→ **TASK REQUIREMENTS**
Repeat the material below exactly, with no pictures.

→ **GIVEN DATA**
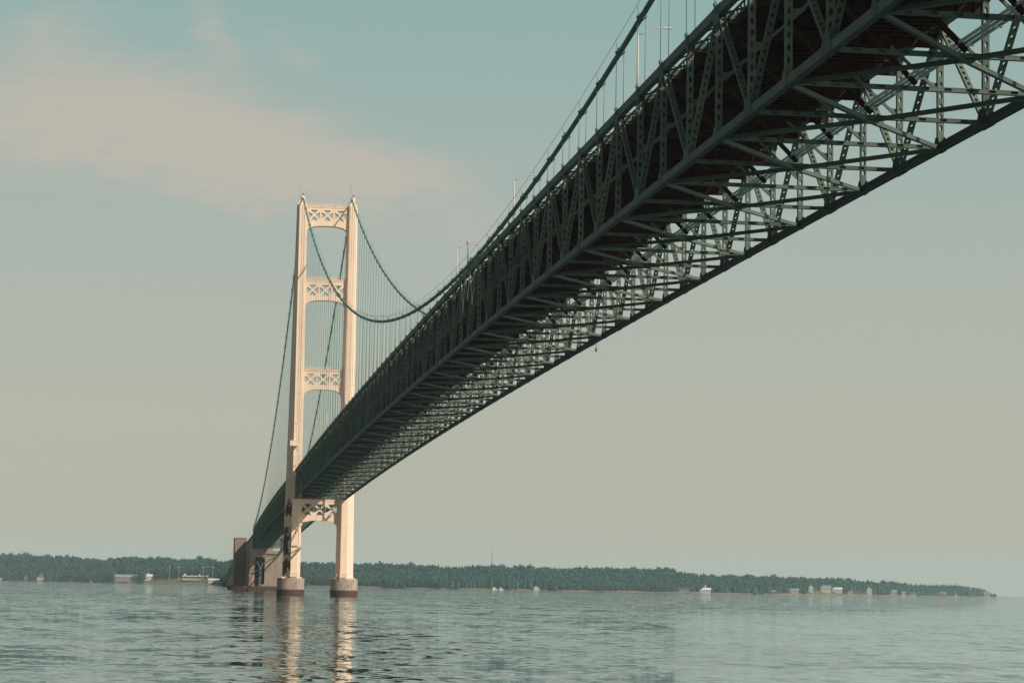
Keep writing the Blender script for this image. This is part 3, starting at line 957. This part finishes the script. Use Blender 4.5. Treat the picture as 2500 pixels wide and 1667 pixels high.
def house(s, d, w, dp, h, roofh, wall, roof, label, cat='house', gable_front=False, hip=False, extra=None, name='house'):
    p = land(s, d); n = inland(s); rz = math.atan2(n[1], n[0]) - math.pi / 2
    o = empty(name, p, rz); tag(o, label, cat)
    m = MB(); m.box((0, 0, h / 2 - .5), (w, dp, h + 1))
    if gable_front and not hip:
        m.add([(-w / 2, -dp / 2, h), (w / 2, -dp / 2, h), (0, -dp / 2, h + roofh * .96), (-w / 2, dp / 2, h), (w / 2, dp / 2, h), (0, dp / 2, h + roofh * .96)], [(0, 1, 2), (5, 4, 3)])
    elif not hip:
        m.add([(-w / 2, -dp / 2, h), (-w / 2, dp / 2, h), (-w / 2, 0, h + roofh * .96), (w / 2, -dp / 2, h), (w / 2, dp / 2, h), (w / 2, 0, h + roofh * .96)], [(2, 1, 0), (3, 4, 5)])
    wl = m.build('wall', M[wall], o)
    r = MB(); e = .5; W, D = w / 2 + e, dp / 2 + e; t = .25
    if hip:
        top = .15
        r.add([(-W, -D, h), (W, -D, h), (W, D, h), (-W, D, h), (-W * top, 0, h + roofh), (W * top, 0, h + roofh)], [(0, 1, 5, 4), (1, 2, 5), (2, 3, 4, 5), (3, 0, 4), (3, 2, 1, 0)])
    elif gable_front:
        r.add([(-W, -D, h - .2), (0, -D, h + roofh), (0, D, h + roofh), (-W, D, h - .2), (W, -D, h - .2), (W, D, h - .2), (-W, -D, h - .2 + t), (0, -D, h + roofh + t), (0, D, h + roofh + t), (-W, D, h - .2 + t), (W, -D, h - .2 + t), (W, D, h - .2 + t)],
              [(0, 1, 2, 3), (1, 4, 5, 2), (9, 8, 7, 6), (8, 11, 10, 7), (0, 6, 7, 1), (1, 7, 10, 4), (3, 2, 8, 9), (2, 5, 11, 8), (0, 3, 9, 6), (4, 10, 11, 5)])
    else:
        r.add([(-W, -D, h - .2), (W, -D, h - .2), (W, 0, h + roofh), (-W, 0, h + roofh), (-W, D, h - .2), (W, D, h - .2), (-W, -D, h - .2 + t), (W, -D, h - .2 + t), (W, 0, h + roofh + t), (-W, 0, h + roofh + t), (-W, D, h - .2 + t), (W, D, h - .2 + t)],
              [(3, 2, 1, 0), (4, 5, 2, 3), (6, 7, 8, 9), (9, 8, 11, 10), (0, 1, 7, 6), (4, 10, 11, 5), (0, 6, 9, 3), (3, 9, 10, 4), (1, 2, 8, 7), (2, 5, 11, 8)])
    r.build('roof', M[roof], o)
    nw = max(2, int(w / 4))
    wm = MB(); wm.box((0, 0, 0), (1.3, .08, 1.3)); me_w = wm.mesh('window', M['glass'])
    for i in range(nw):
        x = -w / 2 + (i + .5) * w / nw
        for zz in ([1.7] if h < 5 else [1.7, 4.6]):
            link('window', me_w, wl, mat=Matrix.Translation((x, -dp / 2 - .05, zz)))
    if extra: extra(o, w, dp, h)
    return o

def cupola(o, w, dp, h):
    m = MB(); m.box((0, 0, h + 3.6), (2.2, 2.2, 4)); m.add([(-1.4, -1.4, h + 5.6), (1.4, -1.4, h + 5.6), (1.4, 1.4, h + 5.6), (-1.4, 1.4, h + 5.6), (0, 0, h + 8)], [(0, 1, 4), (1, 2, 4), (2, 3, 4), (3, 0, 4), (3, 2, 1, 0)])
    m.build('cupola', M['w_white'], o)
def flagpole(o, w, dp, h):
    m = MB(); m.box((0, 0, h + 2.2), (4, 4, 4.5)); m.tube([(0, 0, h + 4), (0, 0, h + 10)], .12, 6); m.build('tower', M['w_white'], o)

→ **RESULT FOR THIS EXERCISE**
Keep writing the Blender script for this image. This is part 3, starting at line 957. This part finishes the script. Use Blender 4.5. Treat the picture as 2500 pixels wide and 1667 pixels high.
def house(s, d, w, dp, h, roofh, wall, roof, label, cat='house', gable_front=False, hip=False, extra=None, name='house'):
    p = land(s, d); n = inland(s); rz = math.atan2(n[1], n[0]) - math.pi / 2
    o = empty(name, p, rz); tag(o, label, cat)
    m = MB(); m.box((0, 0, h / 2 - .5), (w, dp, h + 1))
    if gable_front and not hip:
        m.add([(-w / 2, -dp / 2, h), (w / 2, -dp / 2, h), (0, -dp / 2, h + roofh * .96), (-w / 2, dp / 2, h), (w / 2, dp / 2, h), (0, dp / 2, h + roofh * .96)], [(0, 1, 2), (5, 4, 3)])
    elif not hip:
        m.add([(-w / 2, -dp / 2, h), (-w / 2, dp / 2, h), (-w / 2, 0, h + roofh * .96), (w / 2, -dp / 2, h), (w / 2, dp / 2, h), (w / 2, 0, h + roofh * .96)], [(2, 1, 0), (3, 4, 5)])
    wl = m.build('wall', M[wall], o)
    r = MB(); e = .5; W, D = w / 2 + e, dp / 2 + e; t = .25
    if hip:
        top = .15
        r.add([(-W, -D, h), (W, -D, h), (W, D, h), (-W, D, h), (-W * top, 0, h + roofh), (W * top, 0, h + roofh)], [(0, 1, 5, 4), (1, 2, 5), (2, 3, 4, 5), (3, 0, 4), (3, 2, 1, 0)])
    elif gable_front:
        r.add([(-W, -D, h - .2), (0, -D, h + roofh), (0, D, h + roofh), (-W, D, h - .2), (W, -D, h - .2), (W, D, h - .2), (-W, -D, h - .2 + t), (0, -D, h + roofh + t), (0, D, h + roofh + t), (-W, D, h - .2 + t), (W, -D, h - .2 + t), (W, D, h - .2 + t)],
              [(0, 1, 2, 3), (1, 4, 5, 2), (9, 8, 7, 6), (8, 11, 10, 7), (0, 6, 7, 1), (1, 7, 10, 4), (3, 2, 8, 9), (2, 5, 11, 8), (0, 3, 9, 6), (4, 10, 11, 5)])
    else:
        r.add([(-W, -D, h - .2), (W, -D, h - .2), (W, 0, h + roofh), (-W, 0, h + roofh), (-W, D, h - .2), (W, D, h - .2), (-W, -D, h - .2 + t), (W, -D, h - .2 + t), (W, 0, h + roofh + t), (-W, 0, h + roofh + t), (-W, D, h - .2 + t), (W, D, h - .2 + t)],
              [(3, 2, 1, 0), (4, 5, 2, 3), (6, 7, 8, 9), (9, 8, 11, 10), (0, 1, 7, 6), (4, 10, 11, 5), (0, 6, 9, 3), (3, 9, 10, 4), (1, 2, 8, 7), (2, 5, 11, 8)])
    r.build('roof', M[roof], o)
    nw = max(2, int(w / 4))
    wm = MB(); wm.box((0, 0, 0), (1.3, .08, 1.3)); me_w = wm.mesh('window', M['glass'])
    for i in range(nw):
        x = -w / 2 + (i + .5) * w / nw
        for zz in ([1.7] if h < 5 else [1.7, 4.6]):
            link('window', me_w, wl, mat=Matrix.Translation((x, -dp / 2 - .05, zz)))
    if extra: extra(o, w, dp, h)
    return o

def cupola(o, w, dp, h):
    m = MB(); m.box((0, 0, h + 3.6), (2.2, 2.2, 4)); m.add([(-1.4, -1.4, h + 5.6), (1.4, -1.4, h + 5.6), (1.4, 1.4, h + 5.6), (-1.4, 1.4, h + 5.6), (0, 0, h + 8)], [(0, 1, 4), (1, 2, 4), (2, 3, 4), (3, 0, 4), (3, 2, 1, 0)])
    m.build('cupola', M['w_white'], o)
def flagpole(o, w, dp, h):
    m = MB(); m.box((0, 0, h + 2.2), (4, 4, 4.5)); m.tube([(0, 0, h + 4), (0, 0, h + 10)], .12, 6); m.build('tower', M['w_white'], o)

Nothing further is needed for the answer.